Exercise aim: Drop every picture, then transcribe the remaining data exactly.

[Start Supplied information]

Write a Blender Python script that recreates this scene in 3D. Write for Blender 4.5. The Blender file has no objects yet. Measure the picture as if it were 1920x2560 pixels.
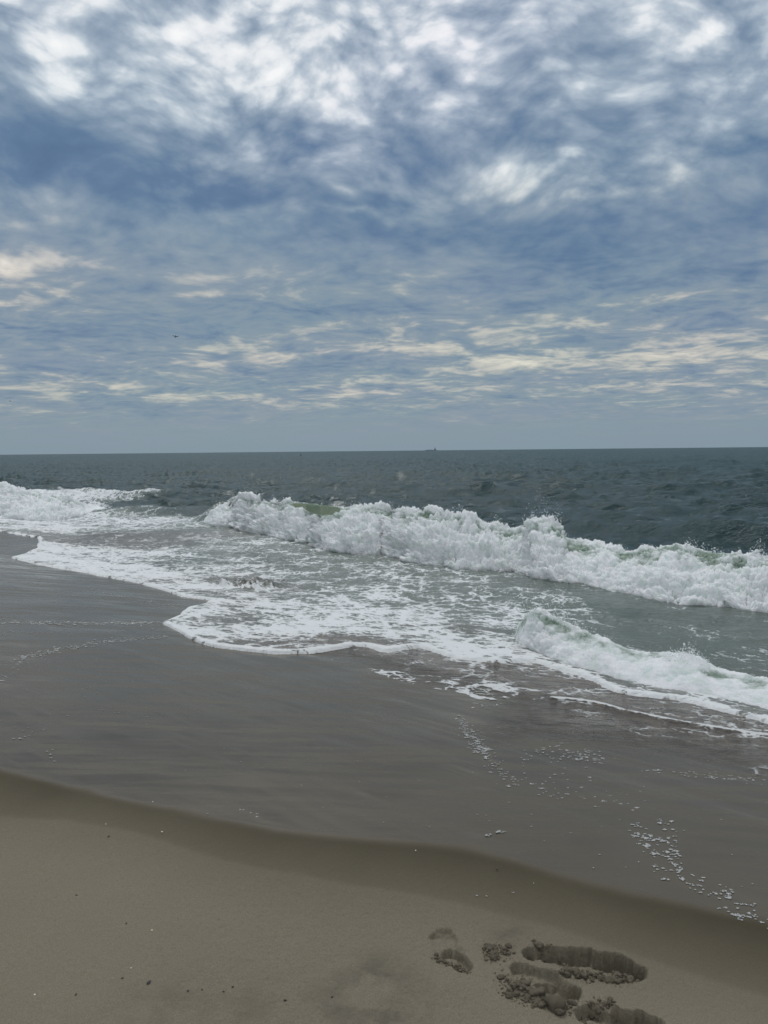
import bpy, math, random
import numpy as np
R_ = math.radians
scene = bpy.context.scene
SL = -0.62                      # sea level, the sand by the footprints is z = 0
CH = 1.6                        # eye height
FPX = 1923.0
PITCH, ROLL = R_(4.55), R_(0.57)

# ------------------------------------------------------------------ camera
cam_d = bpy.data.cameras.new("camera"); cam = bpy.data.objects.new("camera", cam_d)
scene.collection.objects.link(cam); scene.camera = cam
cam_d.sensor_fit = 'VERTICAL'; cam_d.sensor_height = 32.0; cam_d.lens = FPX / 2560.0 * 32.0
cam_d.clip_start = 0.05; cam_d.clip_end = 90000.0
_F = np.array([0, math.cos(PITCH), -math.sin(PITCH)]); _U0 = np.array([0, math.sin(PITCH), math.cos(PITCH)]); _R0 = np.array([1., 0, 0])
_R = _R0 * math.cos(ROLL) - _U0 * math.sin(ROLL); _U = _U0 * math.cos(ROLL) + _R0 * math.sin(ROLL)
from mathutils import Matrix, Vector
cam.matrix_world = Matrix(((_R[0], _U[0], -_F[0], 0), (_R[1], _U[1], -_F[1], 0), (_R[2], _U[2], -_F[2], CH), (0, 0, 0, 1)))

# ------------------------------------------------------------------ node helper
class NT:
    def __init__(s, tree): s.t = tree; s.n = tree.nodes; s.l = tree.links
    def _in(s, sock, v):
        if isinstance(v, bpy.types.NodeSocket): s.l.new(v, sock)
        elif v is not None: sock.default_value = v
    def node(s, typ, ins=None, **props):
        nd = s.n.new(typ)
        for k, v in props.items(): setattr(nd, k, v)
        for k, v in (ins or {}).items(): s._in(nd.inputs[k], v)
        return nd
    def m(s, op, a, b=None, c=None, clamp=False):
        nd = s.n.new('ShaderNodeMath'); nd.operation = op; nd.use_clamp = clamp
        s._in(nd.inputs[0], a)
        if b is not None: s._in(nd.inputs[1], b)
        if c is not None: s._in(nd.inputs[2], c)
        return nd.outputs[0]
    def v(s, op, a, b=None, c=None, out=0):
        nd = s.n.new('ShaderNodeVectorMath'); nd.operation = op
        s._in(nd.inputs[0], a)
        if b is not None:
            if op == 'SCALE': s._in(nd.inputs['Scale'], b)
            else: s._in(nd.inputs[1], b)
        if c is not None: s._in(nd.inputs[2], c)
        return nd.outputs['Value'] if op in ('DOT_PRODUCT', 'LENGTH', 'DISTANCE') else nd.outputs[0]
    def xyz(s, x, y, z):
        nd = s.n.new('ShaderNodeCombineXYZ'); s._in(nd.inputs[0], x); s._in(nd.inputs[1], y); s._in(nd.inputs[2], z); return nd.outputs[0]
    def sep(s, v):
        nd = s.n.new('ShaderNodeSeparateXYZ'); s.l.new(v, nd.inputs[0]); return nd.outputs
    def noise(s, vec, scale, detail=4, rough=.5, dist=0., typ='FBM', color=False, lac=2.0):
        nd = s.n.new('ShaderNodeTexNoise'); nd.noise_dimensions = '3D'
        try: nd.noise_type = typ
        except Exception: pass
        s._in(nd.inputs['Vector'], vec); s._in(nd.inputs['Scale'], scale); s._in(nd.inputs['Detail'], detail)
        s._in(nd.inputs['Roughness'], rough); s._in(nd.inputs['Distortion'], dist); s._in(nd.inputs['Lacunarity'], lac)
        return nd.outputs['Color' if color else 'Fac']
    def voro(s, vec, scale, feature='F1', rand=1.0, out='Distance'):
        nd = s.n.new('ShaderNodeTexVoronoi'); nd.feature = feature
        s._in(nd.inputs['Vector'], vec); s._in(nd.inputs['Scale'], scale); s._in(nd.inputs['Randomness'], rand)
        return nd.outputs[out]
    def ss(s, x, lo, hi, a=0., b=1.):
        nd = s.n.new('ShaderNodeMapRange'); nd.interpolation_type = 'SMOOTHSTEP'
        s._in(nd.inputs[0], x); s._in(nd.inputs[1], lo); s._in(nd.inputs[2], hi); s._in(nd.inputs[3], a); s._in(nd.inputs[4], b)
        return nd.outputs[0]
    def mix(s, f, a, b):
        nd = s.n.new('ShaderNodeMix'); nd.data_type = 'RGBA'
        s._in(nd.inputs[0], f); s._in(nd.inputs[6], a); s._in(nd.inputs[7], b); return nd.outputs[2]
    def ramp(s, f, stops, interp='LINEAR'):
        nd = s.n.new('ShaderNodeValToRGB'); cr = nd.color_ramp; cr.interpolation = interp
        s._in(nd.inputs[0], f)
        while len(cr.elements) < len(stops): cr.elements.new(.5)
        for e, (p, c) in zip(cr.elements, stops): e.position = p; e.color = c
        return nd.outputs[0]
    def attr(s, name):
        nd = s.n.new('ShaderNodeAttribute'); nd.attribute_name = name; return nd.outputs['Fac']
def lin(r, g, b):
    f = lambda c: (c / 255) / 12.92 if c <= 10 else (((c / 255) + .055) / 1.055) ** 2.4
    return (f(r), f(g), f(b), 1)

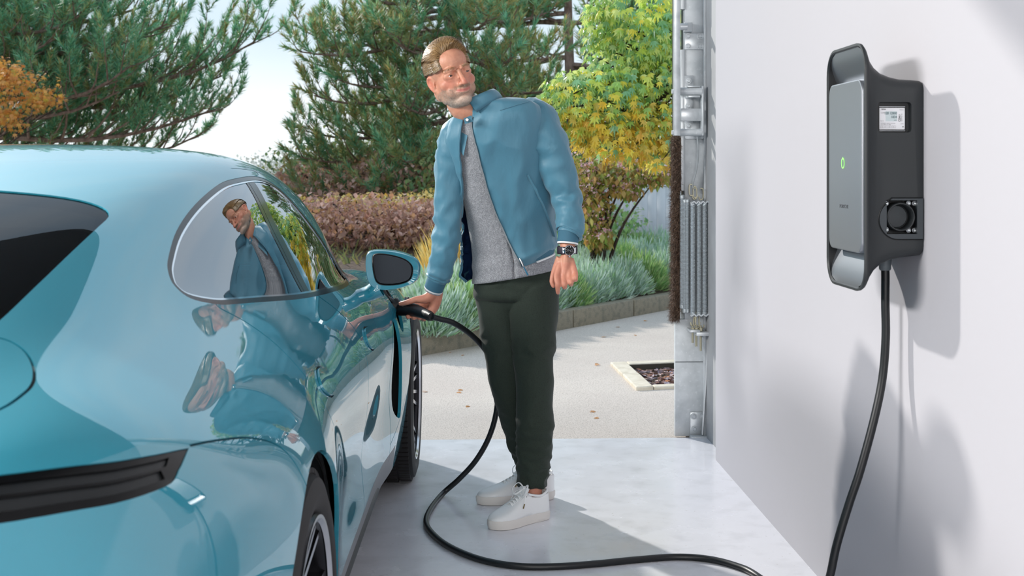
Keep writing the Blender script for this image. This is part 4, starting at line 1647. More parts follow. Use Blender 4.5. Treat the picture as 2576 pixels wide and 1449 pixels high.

[End Supplied information]

Task result:
Write a Blender Python script that recreates this scene in 3D. Write for Blender 4.5. The Blender file has no objects yet. Measure the picture as if it were 1920x2560 pixels.
import bpy, math, random
import numpy as np
R_ = math.radians
scene = bpy.context.scene
SL = -0.62                      # sea level, the sand by the footprints is z = 0
CH = 1.6                        # eye height
FPX = 1923.0
PITCH, ROLL = R_(4.55), R_(0.57)

# ------------------------------------------------------------------ camera
cam_d = bpy.data.cameras.new("camera"); cam = bpy.data.objects.new("camera", cam_d)
scene.collection.objects.link(cam); scene.camera = cam
cam_d.sensor_fit = 'VERTICAL'; cam_d.sensor_height = 32.0; cam_d.lens = FPX / 2560.0 * 32.0
cam_d.clip_start = 0.05; cam_d.clip_end = 90000.0
_F = np.array([0, math.cos(PITCH), -math.sin(PITCH)]); _U0 = np.array([0, math.sin(PITCH), math.cos(PITCH)]); _R0 = np.array([1., 0, 0])
_R = _R0 * math.cos(ROLL) - _U0 * math.sin(ROLL); _U = _U0 * math.cos(ROLL) + _R0 * math.sin(ROLL)
from mathutils import Matrix, Vector
cam.matrix_world = Matrix(((_R[0], _U[0], -_F[0], 0), (_R[1], _U[1], -_F[1], 0), (_R[2], _U[2], -_F[2], CH), (0, 0, 0, 1)))

# ------------------------------------------------------------------ node helper
class NT:
    def __init__(s, tree): s.t = tree; s.n = tree.nodes; s.l = tree.links
    def _in(s, sock, v):
        if isinstance(v, bpy.types.NodeSocket): s.l.new(v, sock)
        elif v is not None: sock.default_value = v
    def node(s, typ, ins=None, **props):
        nd = s.n.new(typ)
        for k, v in props.items(): setattr(nd, k, v)
        for k, v in (ins or {}).items(): s._in(nd.inputs[k], v)
        return nd
    def m(s, op, a, b=None, c=None, clamp=False):
        nd = s.n.new('ShaderNodeMath'); nd.operation = op; nd.use_clamp = clamp
        s._in(nd.inputs[0], a)
        if b is not None: s._in(nd.inputs[1], b)
        if c is not None: s._in(nd.inputs[2], c)
        return nd.outputs[0]
    def v(s, op, a, b=None, c=None, out=0):
        nd = s.n.new('ShaderNodeVectorMath'); nd.operation = op
        s._in(nd.inputs[0], a)
        if b is not None:
            if op == 'SCALE': s._in(nd.inputs['Scale'], b)
            else: s._in(nd.inputs[1], b)
        if c is not None: s._in(nd.inputs[2], c)
        return nd.outputs['Value'] if op in ('DOT_PRODUCT', 'LENGTH', 'DISTANCE') else nd.outputs[0]
    def xyz(s, x, y, z):
        nd = s.n.new('ShaderNodeCombineXYZ'); s._in(nd.inputs[0], x); s._in(nd.inputs[1], y); s._in(nd.inputs[2], z); return nd.outputs[0]
    def sep(s, v):
        nd = s.n.new('ShaderNodeSeparateXYZ'); s.l.new(v, nd.inputs[0]); return nd.outputs
    def noise(s, vec, scale, detail=4, rough=.5, dist=0., typ='FBM', color=False, lac=2.0):
        nd = s.n.new('ShaderNodeTexNoise'); nd.noise_dimensions = '3D'
        try: nd.noise_type = typ
        except Exception: pass
        s._in(nd.inputs['Vector'], vec); s._in(nd.inputs['Scale'], scale); s._in(nd.inputs['Detail'], detail)
        s._in(nd.inputs['Roughness'], rough); s._in(nd.inputs['Distortion'], dist); s._in(nd.inputs['Lacunarity'], lac)
        return nd.outputs['Color' if color else 'Fac']
    def voro(s, vec, scale, feature='F1', rand=1.0, out='Distance'):
        nd = s.n.new('ShaderNodeTexVoronoi'); nd.feature = feature
        s._in(nd.inputs['Vector'], vec); s._in(nd.inputs['Scale'], scale); s._in(nd.inputs['Randomness'], rand)
        return nd.outputs[out]
    def ss(s, x, lo, hi, a=0., b=1.):
        nd = s.n.new('ShaderNodeMapRange'); nd.interpolation_type = 'SMOOTHSTEP'
        s._in(nd.inputs[0], x); s._in(nd.inputs[1], lo); s._in(nd.inputs[2], hi); s._in(nd.inputs[3], a); s._in(nd.inputs[4], b)
        return nd.outputs[0]
    def mix(s, f, a, b):
        nd = s.n.new('ShaderNodeMix'); nd.data_type = 'RGBA'
        s._in(nd.inputs[0], f); s._in(nd.inputs[6], a); s._in(nd.inputs[7], b); return nd.outputs[2]
    def ramp(s, f, stops, interp='LINEAR'):
        nd = s.n.new('ShaderNodeValToRGB'); cr = nd.color_ramp; cr.interpolation = interp
        s._in(nd.inputs[0], f)
        while len(cr.elements) < len(stops): cr.elements.new(.5)
        for e, (p, c) in zip(cr.elements, stops): e.position = p; e.color = c
        return nd.outputs[0]
    def attr(s, name):
        nd = s.n.new('ShaderNodeAttribute'); nd.attribute_name = name; return nd.outputs['Fac']
def lin(r, g, b):
    f = lambda c: (c / 255) / 12.92 if c <= 10 else (((c / 255) + .055) / 1.055) ** 2.4
    return (f(r), f(g), f(b), 1)

Keep writing the Blender script for this image. This is part 4, starting at line 1647. More parts follow. Use Blender 4.5. Treat the picture as 2576 pixels wide and 1449 pixels high.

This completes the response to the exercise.